What is required
Copy the records below verbatim, from the first line through the line containing "S.camera = co", inclusive, and output nothing else.

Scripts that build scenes
========================================================================

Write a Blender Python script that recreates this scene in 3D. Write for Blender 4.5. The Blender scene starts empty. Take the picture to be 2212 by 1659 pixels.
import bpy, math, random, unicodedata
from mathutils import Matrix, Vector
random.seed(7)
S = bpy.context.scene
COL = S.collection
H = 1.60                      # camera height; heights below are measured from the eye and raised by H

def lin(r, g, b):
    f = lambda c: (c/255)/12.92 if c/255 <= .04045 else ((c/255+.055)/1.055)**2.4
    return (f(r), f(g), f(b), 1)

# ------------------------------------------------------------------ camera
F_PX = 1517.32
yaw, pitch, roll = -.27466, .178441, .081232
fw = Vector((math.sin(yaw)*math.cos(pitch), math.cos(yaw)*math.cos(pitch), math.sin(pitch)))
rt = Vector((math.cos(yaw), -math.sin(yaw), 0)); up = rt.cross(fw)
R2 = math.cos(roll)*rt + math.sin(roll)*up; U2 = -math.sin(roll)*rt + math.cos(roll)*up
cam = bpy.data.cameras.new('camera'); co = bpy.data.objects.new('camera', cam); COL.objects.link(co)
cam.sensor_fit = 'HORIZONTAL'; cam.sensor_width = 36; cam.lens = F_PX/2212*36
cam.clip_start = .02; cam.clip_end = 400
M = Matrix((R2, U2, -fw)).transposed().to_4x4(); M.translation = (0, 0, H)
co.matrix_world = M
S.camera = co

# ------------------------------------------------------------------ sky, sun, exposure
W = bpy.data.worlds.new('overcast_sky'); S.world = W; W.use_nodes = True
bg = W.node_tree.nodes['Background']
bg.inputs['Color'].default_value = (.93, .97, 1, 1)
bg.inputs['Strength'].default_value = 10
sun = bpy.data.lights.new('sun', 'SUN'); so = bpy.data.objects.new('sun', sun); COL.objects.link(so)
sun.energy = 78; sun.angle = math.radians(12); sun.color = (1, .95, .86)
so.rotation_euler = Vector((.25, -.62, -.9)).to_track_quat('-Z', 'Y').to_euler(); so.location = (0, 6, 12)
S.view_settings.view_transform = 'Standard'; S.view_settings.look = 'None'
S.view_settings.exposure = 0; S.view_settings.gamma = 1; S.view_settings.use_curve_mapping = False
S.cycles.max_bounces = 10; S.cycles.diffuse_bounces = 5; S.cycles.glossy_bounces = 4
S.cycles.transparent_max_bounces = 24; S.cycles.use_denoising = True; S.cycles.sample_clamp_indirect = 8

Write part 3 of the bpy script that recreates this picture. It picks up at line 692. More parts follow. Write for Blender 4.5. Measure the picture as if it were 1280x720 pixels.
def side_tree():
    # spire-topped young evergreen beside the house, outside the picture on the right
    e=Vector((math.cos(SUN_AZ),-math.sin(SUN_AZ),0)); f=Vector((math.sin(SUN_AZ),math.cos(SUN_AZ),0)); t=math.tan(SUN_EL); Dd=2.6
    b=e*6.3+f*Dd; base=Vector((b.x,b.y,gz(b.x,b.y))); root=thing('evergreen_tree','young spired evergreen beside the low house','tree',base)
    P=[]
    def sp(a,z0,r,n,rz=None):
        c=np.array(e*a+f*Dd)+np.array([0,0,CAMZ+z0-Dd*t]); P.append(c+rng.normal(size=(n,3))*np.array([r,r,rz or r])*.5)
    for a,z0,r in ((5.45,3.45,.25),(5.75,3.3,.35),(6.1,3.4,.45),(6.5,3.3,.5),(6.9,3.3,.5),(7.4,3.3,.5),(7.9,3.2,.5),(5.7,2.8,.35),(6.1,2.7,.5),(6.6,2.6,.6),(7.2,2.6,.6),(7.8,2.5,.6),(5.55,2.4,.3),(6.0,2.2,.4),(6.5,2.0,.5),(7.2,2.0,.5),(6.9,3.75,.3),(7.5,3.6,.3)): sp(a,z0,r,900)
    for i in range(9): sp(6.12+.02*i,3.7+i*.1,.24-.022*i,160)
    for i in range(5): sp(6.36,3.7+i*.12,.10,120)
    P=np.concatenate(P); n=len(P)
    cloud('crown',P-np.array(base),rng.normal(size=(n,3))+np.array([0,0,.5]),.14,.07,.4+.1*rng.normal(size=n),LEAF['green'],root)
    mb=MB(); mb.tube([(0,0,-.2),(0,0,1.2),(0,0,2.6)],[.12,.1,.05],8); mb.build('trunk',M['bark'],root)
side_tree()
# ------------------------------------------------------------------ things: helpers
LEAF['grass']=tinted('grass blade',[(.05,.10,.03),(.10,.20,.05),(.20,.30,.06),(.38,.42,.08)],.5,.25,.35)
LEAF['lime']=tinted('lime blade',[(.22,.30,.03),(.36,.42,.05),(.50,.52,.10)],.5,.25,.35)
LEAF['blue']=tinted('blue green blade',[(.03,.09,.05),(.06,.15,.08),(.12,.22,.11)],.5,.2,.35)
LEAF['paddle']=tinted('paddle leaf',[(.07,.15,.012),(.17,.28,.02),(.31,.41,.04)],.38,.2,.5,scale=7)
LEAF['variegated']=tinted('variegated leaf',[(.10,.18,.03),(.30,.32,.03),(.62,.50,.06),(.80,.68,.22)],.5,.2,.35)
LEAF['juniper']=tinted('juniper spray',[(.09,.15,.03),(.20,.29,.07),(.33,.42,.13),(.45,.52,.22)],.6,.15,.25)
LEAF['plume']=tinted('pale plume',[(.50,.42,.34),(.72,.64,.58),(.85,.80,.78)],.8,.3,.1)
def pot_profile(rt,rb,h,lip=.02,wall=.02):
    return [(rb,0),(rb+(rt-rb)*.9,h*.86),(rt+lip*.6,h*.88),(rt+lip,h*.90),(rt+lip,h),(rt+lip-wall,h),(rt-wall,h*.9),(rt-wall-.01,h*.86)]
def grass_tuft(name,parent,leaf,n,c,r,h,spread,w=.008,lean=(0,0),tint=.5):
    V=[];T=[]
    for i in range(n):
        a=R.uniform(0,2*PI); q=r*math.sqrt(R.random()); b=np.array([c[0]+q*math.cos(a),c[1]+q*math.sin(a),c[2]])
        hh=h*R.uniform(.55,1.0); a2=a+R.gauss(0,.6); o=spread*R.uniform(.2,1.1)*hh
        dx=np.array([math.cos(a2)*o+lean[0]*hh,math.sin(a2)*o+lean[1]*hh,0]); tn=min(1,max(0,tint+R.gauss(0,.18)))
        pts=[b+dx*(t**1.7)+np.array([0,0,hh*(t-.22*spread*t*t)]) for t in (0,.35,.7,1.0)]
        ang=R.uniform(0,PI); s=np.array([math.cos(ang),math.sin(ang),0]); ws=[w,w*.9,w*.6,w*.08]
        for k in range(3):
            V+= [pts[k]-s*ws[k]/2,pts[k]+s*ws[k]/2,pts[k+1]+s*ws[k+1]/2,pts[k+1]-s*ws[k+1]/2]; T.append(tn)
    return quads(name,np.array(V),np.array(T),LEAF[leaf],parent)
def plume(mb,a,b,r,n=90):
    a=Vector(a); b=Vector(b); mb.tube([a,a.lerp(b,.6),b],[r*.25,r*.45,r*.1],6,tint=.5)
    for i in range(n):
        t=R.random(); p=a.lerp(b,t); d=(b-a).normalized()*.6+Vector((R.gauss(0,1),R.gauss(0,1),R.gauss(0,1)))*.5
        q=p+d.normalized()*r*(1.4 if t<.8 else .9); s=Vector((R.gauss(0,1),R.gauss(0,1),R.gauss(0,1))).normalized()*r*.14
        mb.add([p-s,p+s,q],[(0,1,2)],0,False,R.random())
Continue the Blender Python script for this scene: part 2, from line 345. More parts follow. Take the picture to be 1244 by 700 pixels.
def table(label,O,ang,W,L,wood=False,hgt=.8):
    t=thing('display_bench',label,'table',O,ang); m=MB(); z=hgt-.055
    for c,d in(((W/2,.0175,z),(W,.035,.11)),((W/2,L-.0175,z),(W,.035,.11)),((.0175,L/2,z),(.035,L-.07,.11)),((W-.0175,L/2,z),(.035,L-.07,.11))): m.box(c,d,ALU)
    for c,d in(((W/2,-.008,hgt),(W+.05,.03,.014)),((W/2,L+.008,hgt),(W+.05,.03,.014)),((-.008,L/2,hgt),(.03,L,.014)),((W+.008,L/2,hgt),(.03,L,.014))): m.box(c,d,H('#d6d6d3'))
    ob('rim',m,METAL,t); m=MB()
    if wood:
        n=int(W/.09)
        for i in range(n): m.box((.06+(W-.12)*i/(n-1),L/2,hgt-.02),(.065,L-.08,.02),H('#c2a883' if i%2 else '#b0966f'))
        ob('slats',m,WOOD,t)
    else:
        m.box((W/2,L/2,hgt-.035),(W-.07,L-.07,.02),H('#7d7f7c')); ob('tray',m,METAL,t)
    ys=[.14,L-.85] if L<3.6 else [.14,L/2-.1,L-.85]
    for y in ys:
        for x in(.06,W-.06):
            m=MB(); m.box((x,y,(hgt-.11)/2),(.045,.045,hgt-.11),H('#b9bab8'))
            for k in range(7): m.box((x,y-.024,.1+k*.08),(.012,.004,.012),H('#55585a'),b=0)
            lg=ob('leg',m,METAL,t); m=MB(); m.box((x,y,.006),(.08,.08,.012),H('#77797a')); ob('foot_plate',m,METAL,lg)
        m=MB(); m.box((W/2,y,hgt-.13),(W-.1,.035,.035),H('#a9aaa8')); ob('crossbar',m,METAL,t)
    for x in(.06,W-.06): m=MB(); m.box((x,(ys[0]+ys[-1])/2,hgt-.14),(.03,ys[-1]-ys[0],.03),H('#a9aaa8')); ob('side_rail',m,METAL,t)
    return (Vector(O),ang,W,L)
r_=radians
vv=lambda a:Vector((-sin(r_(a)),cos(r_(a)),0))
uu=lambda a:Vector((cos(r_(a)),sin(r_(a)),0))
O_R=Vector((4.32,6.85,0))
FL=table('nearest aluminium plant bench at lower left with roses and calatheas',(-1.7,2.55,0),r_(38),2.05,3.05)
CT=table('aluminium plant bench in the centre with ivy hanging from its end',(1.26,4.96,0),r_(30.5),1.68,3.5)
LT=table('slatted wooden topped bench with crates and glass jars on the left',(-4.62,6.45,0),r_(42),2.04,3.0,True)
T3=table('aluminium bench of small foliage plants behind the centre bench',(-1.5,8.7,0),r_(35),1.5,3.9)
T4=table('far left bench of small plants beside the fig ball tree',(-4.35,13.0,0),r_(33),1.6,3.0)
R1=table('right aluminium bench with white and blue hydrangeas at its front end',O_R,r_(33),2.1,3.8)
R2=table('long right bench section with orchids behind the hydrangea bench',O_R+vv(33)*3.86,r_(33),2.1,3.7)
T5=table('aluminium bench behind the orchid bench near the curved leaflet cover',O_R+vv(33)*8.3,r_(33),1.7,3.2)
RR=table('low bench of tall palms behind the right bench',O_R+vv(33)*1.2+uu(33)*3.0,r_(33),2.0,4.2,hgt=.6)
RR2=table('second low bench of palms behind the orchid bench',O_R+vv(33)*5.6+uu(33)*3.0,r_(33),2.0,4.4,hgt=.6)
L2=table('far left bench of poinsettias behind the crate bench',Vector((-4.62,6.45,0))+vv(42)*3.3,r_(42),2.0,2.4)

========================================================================

Result of the exercise
Write a Blender Python script that recreates this scene in 3D. Write for Blender 4.5. The Blender scene starts empty. Take the picture to be 2212 by 1659 pixels.
import bpy, math, random, unicodedata
from mathutils import Matrix, Vector
random.seed(7)
S = bpy.context.scene
COL = S.collection
H = 1.60                      # camera height; heights below are measured from the eye and raised by H

def lin(r, g, b):
    f = lambda c: (c/255)/12.92 if c/255 <= .04045 else ((c/255+.055)/1.055)**2.4
    return (f(r), f(g), f(b), 1)

# ------------------------------------------------------------------ camera
F_PX = 1517.32
yaw, pitch, roll = -.27466, .178441, .081232
fw = Vector((math.sin(yaw)*math.cos(pitch), math.cos(yaw)*math.cos(pitch), math.sin(pitch)))
rt = Vector((math.cos(yaw), -math.sin(yaw), 0)); up = rt.cross(fw)
R2 = math.cos(roll)*rt + math.sin(roll)*up; U2 = -math.sin(roll)*rt + math.cos(roll)*up
cam = bpy.data.cameras.new('camera'); co = bpy.data.objects.new('camera', cam); COL.objects.link(co)
cam.sensor_fit = 'HORIZONTAL'; cam.sensor_width = 36; cam.lens = F_PX/2212*36
cam.clip_start = .02; cam.clip_end = 400
M = Matrix((R2, U2, -fw)).transposed().to_4x4(); M.translation = (0, 0, H)
co.matrix_world = M
S.camera = co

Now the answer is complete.